In the home stretch on the black shirt.  Just have hems and cuffs and buttonholes/buttons to do.  Looks pretty good for an IKEA sheet, I think.  I’ll try to work on it a little today but here’s what I will be doing this afternoon:

I have to put up the plums the husband picked off the tree out front this morning.  The picture only shows half the number of bags, but we give away lots of them to the  neighbors.  They are really delicious ‘eating’ plums and make great jam, too.  It’s way too hot today to even think about making jam, so I cut them up and freeze the jam batches for cooking in the fall or winter when the house is cooler.  I have no idea what variety of plum these are because we bought a tree with four varieties grafted onto it, and I think this plum is the only one to survive.  We had to pick the plums today because I caught the package delivery guy stealing some plums the other day when I drove up in front of my house.  He jumped in his delivery truck and drove off right after he saw me arrive, but I thought that thievery was not the image his company would like to project.

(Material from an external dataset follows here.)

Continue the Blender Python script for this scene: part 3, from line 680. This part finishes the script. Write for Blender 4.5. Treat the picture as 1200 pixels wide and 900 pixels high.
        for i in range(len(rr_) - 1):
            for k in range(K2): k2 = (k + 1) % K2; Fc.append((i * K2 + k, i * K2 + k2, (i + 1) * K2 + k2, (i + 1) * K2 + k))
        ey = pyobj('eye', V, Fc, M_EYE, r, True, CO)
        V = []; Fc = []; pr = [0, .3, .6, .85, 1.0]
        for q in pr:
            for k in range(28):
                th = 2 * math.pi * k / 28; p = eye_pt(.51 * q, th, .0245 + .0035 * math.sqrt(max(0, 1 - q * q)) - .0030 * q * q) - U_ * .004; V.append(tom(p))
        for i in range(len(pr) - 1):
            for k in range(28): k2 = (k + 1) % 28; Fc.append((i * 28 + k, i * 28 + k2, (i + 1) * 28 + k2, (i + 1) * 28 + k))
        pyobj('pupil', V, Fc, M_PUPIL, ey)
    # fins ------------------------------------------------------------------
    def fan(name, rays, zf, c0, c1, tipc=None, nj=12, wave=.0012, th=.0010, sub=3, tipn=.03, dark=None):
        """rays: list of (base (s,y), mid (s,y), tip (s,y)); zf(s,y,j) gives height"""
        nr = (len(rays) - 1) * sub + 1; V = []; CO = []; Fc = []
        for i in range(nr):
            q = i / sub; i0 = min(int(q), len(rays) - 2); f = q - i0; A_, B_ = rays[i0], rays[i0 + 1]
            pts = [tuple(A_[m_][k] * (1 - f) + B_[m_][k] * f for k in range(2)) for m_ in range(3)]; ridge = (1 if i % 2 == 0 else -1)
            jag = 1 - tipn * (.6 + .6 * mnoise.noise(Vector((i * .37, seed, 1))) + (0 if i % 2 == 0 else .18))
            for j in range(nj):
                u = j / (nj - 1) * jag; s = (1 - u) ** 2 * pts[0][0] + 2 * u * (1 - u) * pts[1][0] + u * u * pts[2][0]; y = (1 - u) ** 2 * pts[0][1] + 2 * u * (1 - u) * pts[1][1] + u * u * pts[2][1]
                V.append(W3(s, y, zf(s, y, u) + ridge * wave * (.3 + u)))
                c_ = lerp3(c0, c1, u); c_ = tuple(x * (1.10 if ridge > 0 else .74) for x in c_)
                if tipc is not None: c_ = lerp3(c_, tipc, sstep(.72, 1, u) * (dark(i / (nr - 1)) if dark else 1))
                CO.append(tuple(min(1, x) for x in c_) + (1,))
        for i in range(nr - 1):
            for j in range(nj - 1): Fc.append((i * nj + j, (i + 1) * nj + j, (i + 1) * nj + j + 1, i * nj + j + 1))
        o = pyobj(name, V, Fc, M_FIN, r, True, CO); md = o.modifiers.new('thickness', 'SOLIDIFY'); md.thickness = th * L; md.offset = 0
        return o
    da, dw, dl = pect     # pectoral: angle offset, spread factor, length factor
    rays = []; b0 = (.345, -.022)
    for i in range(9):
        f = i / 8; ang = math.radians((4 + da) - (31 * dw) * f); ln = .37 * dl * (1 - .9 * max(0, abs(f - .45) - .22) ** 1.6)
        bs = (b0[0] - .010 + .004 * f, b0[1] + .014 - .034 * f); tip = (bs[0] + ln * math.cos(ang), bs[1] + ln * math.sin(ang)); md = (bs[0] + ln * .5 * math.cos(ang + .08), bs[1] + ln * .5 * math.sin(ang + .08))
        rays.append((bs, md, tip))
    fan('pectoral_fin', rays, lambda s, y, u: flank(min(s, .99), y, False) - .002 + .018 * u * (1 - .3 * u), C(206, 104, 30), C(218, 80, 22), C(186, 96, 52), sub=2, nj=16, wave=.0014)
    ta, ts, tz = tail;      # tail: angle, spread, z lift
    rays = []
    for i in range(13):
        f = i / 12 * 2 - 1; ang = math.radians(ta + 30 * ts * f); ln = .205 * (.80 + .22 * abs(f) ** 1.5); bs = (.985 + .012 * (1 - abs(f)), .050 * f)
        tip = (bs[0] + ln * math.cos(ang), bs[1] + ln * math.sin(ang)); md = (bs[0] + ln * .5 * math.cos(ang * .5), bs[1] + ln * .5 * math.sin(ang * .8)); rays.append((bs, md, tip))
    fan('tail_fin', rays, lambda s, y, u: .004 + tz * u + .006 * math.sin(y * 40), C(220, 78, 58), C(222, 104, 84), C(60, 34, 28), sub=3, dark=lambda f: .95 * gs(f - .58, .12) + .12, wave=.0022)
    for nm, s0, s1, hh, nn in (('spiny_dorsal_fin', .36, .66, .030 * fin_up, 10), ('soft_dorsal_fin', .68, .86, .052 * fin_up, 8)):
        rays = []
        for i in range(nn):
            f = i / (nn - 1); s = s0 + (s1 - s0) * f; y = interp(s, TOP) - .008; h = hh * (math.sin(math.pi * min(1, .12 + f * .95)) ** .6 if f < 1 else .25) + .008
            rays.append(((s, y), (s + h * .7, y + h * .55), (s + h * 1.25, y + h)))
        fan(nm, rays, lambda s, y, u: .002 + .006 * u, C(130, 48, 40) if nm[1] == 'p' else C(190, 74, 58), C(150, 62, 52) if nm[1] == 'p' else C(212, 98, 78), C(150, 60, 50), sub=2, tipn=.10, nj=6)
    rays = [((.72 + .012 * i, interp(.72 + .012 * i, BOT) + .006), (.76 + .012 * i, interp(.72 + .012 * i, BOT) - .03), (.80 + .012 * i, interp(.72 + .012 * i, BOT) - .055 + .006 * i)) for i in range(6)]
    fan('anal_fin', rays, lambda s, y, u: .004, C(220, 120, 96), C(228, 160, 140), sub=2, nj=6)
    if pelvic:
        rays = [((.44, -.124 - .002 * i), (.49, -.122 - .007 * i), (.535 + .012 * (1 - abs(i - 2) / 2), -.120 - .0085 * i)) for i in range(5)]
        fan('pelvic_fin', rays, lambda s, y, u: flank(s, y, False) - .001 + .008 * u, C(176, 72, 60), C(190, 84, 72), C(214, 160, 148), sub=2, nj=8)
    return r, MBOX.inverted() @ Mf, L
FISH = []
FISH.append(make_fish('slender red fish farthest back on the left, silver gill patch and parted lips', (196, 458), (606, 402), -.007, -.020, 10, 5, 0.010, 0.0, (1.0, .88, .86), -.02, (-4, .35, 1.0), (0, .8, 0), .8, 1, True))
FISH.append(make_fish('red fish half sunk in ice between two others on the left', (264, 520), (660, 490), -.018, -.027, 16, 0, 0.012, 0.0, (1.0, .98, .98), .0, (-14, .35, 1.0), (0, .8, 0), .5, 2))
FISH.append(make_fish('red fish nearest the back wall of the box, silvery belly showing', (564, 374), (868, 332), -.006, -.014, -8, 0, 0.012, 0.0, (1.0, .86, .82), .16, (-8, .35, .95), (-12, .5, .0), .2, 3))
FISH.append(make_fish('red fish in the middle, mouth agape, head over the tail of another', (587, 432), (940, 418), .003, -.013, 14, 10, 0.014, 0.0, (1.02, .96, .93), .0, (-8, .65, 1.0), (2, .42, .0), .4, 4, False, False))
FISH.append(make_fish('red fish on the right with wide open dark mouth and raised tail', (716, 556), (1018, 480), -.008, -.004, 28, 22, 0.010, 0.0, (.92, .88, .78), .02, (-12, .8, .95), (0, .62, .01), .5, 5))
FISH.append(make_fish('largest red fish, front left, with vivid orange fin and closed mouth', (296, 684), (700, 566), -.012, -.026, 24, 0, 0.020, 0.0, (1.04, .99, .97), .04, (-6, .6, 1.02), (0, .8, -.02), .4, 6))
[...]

I had the easiest time ever setting in the sleeves on this shirt, and was so amazed that I wrote down how I did it.  I sewed the sleeve in flat (no side or sleeve seams yet), clipped the shirt armhole seam allowance before sewing with short little clips, and only sewed one gathering stitch row just 1/4 inch in from the edge on the sleeve cap.  This is the same sleeve that has been tricky to set in in the past, so I don’t know why it worked this time, except that I tried the same thing on the second sleeve and had the same success.  Didn’t have to rip anything and restitch the seam at all.  No tucks or ripples, just smooth success.